■ Supplied entries
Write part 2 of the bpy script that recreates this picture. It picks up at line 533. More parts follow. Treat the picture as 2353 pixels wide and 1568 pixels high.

...

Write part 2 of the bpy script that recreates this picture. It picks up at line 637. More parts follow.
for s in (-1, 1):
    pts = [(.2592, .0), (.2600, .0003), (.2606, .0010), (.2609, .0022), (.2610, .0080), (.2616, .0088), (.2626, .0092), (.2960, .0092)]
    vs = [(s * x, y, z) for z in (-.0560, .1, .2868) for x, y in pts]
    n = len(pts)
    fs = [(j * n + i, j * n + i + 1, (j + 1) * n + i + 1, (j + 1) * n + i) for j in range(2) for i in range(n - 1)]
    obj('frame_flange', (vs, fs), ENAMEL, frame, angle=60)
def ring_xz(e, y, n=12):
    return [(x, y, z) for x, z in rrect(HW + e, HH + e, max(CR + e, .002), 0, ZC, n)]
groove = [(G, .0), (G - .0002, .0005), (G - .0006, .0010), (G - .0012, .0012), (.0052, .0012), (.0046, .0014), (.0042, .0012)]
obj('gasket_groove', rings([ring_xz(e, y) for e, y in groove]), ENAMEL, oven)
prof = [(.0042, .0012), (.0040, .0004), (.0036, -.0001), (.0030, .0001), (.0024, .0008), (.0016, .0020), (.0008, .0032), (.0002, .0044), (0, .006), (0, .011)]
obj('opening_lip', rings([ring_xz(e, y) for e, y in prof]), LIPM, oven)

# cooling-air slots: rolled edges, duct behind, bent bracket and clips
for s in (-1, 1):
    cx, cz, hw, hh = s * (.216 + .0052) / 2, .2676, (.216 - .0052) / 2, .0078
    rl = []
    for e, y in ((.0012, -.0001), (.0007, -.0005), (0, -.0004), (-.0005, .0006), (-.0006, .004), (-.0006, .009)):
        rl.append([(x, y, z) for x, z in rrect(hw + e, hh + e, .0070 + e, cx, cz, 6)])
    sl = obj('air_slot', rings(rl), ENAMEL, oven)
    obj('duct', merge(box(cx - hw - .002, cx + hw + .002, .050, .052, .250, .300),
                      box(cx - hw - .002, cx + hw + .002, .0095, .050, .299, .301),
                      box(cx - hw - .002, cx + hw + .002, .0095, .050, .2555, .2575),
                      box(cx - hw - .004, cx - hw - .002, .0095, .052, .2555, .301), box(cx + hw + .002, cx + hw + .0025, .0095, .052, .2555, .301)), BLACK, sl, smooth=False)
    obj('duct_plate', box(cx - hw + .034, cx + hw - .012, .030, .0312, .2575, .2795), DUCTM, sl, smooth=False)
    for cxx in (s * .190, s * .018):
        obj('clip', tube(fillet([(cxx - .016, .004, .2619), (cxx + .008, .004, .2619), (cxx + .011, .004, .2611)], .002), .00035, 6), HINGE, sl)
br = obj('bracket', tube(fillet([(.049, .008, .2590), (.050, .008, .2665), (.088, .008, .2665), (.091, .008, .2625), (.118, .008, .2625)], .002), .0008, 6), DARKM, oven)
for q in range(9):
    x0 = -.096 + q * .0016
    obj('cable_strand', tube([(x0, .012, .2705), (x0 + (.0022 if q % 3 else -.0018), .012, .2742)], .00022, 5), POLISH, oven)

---

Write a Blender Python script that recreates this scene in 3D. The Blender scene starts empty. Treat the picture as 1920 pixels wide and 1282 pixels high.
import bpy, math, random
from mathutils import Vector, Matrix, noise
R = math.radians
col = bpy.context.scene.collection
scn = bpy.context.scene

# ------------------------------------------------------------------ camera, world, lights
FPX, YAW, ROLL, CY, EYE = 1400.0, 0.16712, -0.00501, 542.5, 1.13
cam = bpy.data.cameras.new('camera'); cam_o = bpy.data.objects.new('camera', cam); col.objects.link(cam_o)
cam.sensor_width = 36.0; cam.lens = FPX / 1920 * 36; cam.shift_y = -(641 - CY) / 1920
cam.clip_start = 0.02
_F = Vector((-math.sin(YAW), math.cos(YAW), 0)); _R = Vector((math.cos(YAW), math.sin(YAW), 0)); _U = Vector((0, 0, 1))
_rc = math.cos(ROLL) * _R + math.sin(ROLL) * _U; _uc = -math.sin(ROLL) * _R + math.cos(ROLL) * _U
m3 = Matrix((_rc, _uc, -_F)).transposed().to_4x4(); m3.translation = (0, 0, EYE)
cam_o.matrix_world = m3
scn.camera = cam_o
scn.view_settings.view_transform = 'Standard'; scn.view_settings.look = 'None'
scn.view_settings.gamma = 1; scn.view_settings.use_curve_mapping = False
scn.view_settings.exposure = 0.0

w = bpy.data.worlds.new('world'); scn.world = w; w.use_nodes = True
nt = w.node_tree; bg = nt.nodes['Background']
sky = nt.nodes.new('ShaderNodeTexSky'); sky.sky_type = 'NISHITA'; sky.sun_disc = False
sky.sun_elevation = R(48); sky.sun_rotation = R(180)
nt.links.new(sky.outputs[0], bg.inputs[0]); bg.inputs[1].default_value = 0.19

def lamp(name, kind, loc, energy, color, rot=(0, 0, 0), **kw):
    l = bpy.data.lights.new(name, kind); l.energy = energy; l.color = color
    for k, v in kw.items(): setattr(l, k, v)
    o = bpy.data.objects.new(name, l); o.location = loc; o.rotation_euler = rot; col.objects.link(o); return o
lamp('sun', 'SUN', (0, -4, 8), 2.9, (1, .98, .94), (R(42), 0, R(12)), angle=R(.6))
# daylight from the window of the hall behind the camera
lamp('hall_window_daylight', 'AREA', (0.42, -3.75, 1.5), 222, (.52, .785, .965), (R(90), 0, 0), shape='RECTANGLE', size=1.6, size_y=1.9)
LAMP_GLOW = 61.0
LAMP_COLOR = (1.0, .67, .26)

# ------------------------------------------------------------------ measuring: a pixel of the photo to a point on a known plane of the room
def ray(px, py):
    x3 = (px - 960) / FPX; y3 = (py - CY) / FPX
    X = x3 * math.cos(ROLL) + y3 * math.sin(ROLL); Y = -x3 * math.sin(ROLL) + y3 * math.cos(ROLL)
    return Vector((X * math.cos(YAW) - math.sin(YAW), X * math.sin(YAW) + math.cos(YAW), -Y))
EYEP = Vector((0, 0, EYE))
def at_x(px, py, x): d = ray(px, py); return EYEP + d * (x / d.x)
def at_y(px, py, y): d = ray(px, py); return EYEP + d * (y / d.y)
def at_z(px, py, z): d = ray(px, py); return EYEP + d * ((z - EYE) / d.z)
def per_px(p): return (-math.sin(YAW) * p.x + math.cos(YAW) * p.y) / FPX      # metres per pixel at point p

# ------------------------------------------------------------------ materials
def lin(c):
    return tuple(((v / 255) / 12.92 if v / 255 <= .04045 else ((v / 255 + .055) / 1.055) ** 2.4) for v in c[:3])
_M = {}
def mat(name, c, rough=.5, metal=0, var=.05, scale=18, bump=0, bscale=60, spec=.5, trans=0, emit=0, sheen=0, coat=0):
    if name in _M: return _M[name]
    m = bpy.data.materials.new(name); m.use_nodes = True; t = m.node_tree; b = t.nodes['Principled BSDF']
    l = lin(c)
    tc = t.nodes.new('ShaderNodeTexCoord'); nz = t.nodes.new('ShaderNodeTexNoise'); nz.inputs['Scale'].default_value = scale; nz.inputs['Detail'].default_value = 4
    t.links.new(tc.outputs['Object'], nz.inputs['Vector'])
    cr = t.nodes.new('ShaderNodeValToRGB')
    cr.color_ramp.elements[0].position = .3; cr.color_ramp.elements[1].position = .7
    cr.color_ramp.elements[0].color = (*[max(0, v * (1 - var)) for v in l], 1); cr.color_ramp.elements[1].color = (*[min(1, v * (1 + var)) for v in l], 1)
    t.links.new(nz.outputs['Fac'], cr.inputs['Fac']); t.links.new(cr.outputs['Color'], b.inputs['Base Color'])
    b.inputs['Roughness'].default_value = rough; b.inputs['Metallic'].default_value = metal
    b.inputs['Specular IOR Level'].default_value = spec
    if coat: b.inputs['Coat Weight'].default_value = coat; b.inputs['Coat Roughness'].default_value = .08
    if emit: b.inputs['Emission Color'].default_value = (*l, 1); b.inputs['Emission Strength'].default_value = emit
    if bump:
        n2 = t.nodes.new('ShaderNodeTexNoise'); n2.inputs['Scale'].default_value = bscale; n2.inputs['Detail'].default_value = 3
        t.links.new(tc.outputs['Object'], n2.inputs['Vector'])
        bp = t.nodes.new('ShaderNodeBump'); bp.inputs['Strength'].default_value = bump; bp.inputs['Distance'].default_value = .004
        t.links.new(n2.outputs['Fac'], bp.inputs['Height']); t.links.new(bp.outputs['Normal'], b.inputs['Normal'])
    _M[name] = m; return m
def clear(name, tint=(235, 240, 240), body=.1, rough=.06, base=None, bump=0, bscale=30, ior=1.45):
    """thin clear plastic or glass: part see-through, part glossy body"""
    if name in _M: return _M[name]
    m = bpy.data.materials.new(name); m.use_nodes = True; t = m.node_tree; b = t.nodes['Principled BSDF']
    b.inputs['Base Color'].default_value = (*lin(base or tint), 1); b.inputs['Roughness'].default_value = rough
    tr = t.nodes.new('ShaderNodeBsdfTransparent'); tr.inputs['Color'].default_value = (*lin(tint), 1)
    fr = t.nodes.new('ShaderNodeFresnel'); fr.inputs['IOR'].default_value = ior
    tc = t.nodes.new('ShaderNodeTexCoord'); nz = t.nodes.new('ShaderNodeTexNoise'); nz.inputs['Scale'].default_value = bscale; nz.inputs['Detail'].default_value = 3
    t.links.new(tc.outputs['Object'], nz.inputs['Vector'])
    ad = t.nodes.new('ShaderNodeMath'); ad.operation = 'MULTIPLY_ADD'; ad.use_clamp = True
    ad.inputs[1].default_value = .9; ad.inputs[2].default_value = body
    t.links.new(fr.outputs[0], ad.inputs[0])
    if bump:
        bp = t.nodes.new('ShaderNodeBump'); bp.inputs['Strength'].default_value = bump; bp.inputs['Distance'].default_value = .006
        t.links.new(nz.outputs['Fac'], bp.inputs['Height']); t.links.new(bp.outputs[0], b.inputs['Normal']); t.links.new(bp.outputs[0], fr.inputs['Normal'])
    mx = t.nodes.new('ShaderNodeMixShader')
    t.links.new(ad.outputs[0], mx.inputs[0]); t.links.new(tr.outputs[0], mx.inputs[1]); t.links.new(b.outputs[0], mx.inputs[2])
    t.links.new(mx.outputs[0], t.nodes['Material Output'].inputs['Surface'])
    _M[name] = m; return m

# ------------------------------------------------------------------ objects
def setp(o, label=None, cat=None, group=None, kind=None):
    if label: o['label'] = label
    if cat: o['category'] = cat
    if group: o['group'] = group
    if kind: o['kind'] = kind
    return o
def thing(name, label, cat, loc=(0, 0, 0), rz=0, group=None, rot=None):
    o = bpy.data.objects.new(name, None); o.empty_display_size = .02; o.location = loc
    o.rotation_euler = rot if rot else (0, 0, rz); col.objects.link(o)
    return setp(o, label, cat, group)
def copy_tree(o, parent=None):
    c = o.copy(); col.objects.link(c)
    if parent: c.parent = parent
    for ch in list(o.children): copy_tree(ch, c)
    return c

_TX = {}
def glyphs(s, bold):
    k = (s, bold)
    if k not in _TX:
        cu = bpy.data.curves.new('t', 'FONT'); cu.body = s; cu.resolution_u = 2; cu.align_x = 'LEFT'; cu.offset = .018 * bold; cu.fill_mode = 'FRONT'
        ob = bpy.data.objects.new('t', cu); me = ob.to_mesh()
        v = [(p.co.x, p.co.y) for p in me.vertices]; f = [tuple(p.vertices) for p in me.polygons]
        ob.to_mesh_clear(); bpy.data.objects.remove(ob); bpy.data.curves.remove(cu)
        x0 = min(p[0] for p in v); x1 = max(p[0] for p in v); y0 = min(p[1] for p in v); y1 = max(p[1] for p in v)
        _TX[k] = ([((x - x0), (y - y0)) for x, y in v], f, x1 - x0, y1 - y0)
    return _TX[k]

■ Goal
Copy each line holding the word "recreates" from the listing above.

■ Reply to the exercise
Write part 2 of the bpy script that recreates this picture. It picks up at line 533. More parts follow. Treat the picture as 2353 pixels wide and 1568 pixels high.
Write part 2 of the bpy script that recreates this picture. It picks up at line 637. More parts follow.
Write a Blender Python script that recreates this scene in 3D. The Blender scene starts empty. Treat the picture as 1920 pixels wide and 1282 pixels high.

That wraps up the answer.